Given instruction:
Every line below that includes "scene" counts toward the total. Report that total alone.

Raw data:

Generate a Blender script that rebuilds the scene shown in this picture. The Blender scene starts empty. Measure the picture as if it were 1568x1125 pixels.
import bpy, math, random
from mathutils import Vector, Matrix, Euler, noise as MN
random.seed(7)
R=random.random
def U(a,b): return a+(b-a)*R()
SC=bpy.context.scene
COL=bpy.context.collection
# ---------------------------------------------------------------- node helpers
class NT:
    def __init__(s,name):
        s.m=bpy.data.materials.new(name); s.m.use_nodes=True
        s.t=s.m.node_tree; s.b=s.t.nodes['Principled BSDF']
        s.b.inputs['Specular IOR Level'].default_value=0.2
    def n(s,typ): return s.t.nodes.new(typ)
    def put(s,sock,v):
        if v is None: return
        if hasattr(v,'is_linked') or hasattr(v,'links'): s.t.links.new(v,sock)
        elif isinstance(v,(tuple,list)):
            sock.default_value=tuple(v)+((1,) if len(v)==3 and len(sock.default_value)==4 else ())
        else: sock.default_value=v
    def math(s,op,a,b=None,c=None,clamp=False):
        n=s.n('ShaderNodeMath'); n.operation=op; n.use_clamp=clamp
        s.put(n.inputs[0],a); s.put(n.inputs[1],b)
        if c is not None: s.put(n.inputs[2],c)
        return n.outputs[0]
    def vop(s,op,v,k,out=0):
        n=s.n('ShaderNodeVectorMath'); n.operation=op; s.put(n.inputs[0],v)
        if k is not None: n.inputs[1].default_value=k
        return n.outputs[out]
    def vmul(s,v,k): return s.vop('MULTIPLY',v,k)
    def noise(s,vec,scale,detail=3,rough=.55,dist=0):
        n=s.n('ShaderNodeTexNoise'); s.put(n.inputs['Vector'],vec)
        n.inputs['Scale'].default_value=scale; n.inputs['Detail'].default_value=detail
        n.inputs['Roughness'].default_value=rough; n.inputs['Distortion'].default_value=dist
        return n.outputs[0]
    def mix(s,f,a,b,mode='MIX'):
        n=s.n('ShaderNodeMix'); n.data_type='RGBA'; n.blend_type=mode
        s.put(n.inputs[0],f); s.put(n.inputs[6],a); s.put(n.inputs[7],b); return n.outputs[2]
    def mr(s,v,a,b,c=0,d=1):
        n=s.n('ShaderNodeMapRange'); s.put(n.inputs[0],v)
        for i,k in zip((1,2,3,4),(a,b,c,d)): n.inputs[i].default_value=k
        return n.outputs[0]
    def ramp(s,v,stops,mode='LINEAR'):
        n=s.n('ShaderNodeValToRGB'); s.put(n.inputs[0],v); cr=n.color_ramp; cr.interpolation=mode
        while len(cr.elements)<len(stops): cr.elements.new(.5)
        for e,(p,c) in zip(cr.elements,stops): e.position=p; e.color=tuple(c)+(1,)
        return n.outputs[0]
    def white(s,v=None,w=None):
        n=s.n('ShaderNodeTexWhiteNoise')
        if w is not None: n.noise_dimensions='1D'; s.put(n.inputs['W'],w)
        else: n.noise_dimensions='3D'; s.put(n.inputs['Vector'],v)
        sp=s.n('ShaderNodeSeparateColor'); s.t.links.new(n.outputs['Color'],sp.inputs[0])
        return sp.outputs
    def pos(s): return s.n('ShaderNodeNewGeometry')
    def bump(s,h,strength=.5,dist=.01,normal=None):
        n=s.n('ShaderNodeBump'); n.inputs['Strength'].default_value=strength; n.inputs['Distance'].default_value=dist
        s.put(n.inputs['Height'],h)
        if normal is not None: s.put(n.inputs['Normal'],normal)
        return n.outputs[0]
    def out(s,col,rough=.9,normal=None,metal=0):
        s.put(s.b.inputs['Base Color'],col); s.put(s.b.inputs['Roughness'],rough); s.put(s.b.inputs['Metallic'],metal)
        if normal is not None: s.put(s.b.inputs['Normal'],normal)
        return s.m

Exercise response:
2